▶ [Exercise brief]
Which lines below hold the word "Blender"? Report each one.

(Records from a data source)
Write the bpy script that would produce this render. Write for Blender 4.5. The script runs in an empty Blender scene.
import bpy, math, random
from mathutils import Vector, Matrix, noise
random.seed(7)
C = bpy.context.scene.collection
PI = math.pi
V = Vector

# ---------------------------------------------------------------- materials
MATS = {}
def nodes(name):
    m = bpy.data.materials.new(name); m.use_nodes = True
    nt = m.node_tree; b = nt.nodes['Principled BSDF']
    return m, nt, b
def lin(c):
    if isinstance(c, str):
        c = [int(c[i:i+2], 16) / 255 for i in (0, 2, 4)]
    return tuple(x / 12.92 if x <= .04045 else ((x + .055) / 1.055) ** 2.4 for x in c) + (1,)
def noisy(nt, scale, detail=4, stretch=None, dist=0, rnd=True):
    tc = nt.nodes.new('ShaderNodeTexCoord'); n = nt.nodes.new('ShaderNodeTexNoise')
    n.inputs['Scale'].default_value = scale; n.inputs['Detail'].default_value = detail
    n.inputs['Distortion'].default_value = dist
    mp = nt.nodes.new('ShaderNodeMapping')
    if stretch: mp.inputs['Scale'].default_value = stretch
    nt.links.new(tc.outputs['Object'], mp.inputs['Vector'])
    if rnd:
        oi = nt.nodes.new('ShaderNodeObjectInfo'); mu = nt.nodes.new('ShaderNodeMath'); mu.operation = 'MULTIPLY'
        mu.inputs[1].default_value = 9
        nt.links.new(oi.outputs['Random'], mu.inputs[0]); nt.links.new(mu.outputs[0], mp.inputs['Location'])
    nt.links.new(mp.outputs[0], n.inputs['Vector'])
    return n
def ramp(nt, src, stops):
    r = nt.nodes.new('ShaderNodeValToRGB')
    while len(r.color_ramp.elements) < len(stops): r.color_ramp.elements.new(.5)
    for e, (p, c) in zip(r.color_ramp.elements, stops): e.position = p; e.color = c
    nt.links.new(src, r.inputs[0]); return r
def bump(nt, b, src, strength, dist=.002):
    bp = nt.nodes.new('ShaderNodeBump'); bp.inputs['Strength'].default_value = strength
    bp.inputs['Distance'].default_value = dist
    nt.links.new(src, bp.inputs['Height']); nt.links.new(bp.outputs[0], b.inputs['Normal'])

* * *

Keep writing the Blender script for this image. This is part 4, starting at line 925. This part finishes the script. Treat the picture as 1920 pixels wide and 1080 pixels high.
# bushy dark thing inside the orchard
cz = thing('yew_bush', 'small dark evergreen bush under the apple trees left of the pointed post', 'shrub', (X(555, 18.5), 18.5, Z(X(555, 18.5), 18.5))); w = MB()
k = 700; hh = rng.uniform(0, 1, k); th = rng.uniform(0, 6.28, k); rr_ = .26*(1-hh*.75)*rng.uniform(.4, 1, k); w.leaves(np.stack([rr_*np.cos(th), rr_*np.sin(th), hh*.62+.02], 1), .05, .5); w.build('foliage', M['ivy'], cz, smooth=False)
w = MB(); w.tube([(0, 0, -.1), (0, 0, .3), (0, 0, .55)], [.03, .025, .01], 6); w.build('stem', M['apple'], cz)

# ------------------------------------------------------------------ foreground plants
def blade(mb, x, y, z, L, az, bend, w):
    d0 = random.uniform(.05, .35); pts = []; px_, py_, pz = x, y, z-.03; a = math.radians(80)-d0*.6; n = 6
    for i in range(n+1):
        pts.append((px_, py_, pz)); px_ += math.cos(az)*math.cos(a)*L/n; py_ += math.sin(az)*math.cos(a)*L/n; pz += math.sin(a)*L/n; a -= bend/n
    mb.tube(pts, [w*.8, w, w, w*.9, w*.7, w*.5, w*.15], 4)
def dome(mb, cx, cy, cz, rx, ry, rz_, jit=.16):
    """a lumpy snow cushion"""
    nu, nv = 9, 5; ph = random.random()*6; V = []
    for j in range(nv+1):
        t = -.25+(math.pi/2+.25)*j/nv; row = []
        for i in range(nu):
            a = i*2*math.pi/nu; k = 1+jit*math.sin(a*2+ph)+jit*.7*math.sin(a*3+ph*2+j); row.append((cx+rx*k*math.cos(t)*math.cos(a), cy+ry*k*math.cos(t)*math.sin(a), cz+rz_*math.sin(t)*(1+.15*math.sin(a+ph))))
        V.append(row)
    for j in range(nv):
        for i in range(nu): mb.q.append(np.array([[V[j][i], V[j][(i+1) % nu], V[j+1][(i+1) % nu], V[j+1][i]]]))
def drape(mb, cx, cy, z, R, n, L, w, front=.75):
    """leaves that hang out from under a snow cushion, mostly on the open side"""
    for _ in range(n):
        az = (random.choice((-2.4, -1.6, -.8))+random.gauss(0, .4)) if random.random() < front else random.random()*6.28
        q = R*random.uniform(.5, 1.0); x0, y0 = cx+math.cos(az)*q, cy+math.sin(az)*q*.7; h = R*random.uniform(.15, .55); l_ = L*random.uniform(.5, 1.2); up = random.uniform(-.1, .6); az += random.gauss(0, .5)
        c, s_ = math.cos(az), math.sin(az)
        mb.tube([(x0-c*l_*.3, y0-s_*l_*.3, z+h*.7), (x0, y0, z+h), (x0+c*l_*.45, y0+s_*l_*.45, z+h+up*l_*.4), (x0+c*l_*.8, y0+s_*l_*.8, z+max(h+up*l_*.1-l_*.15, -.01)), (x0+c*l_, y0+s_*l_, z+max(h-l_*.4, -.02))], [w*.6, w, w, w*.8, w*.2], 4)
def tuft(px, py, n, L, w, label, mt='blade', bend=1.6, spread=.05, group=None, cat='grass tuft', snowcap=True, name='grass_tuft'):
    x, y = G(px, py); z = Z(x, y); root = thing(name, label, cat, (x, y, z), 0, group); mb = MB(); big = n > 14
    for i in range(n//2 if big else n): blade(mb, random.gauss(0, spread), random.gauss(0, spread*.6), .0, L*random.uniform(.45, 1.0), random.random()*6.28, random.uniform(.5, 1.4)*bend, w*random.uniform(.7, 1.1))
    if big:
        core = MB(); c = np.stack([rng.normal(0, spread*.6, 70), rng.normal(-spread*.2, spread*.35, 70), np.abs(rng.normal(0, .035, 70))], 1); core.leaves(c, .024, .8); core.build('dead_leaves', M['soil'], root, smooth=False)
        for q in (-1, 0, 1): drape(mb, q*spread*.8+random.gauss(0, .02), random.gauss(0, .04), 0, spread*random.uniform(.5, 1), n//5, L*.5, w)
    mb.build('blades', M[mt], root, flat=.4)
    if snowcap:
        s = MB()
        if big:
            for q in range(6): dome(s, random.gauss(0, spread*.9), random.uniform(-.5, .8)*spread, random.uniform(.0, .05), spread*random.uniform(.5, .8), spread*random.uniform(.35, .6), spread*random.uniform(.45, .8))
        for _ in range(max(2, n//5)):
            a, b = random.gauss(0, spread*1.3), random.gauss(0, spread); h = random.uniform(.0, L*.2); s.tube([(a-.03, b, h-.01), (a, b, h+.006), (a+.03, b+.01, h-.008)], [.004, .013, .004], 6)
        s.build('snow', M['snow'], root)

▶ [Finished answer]
Write the bpy script that would produce this render. Write for Blender 4.5. The script runs in an empty Blender scene.
Keep writing the Blender script for this image. This is part 4, starting at line 925. This part finishes the script. Treat the picture as 1920 pixels wide and 1080 pixels high.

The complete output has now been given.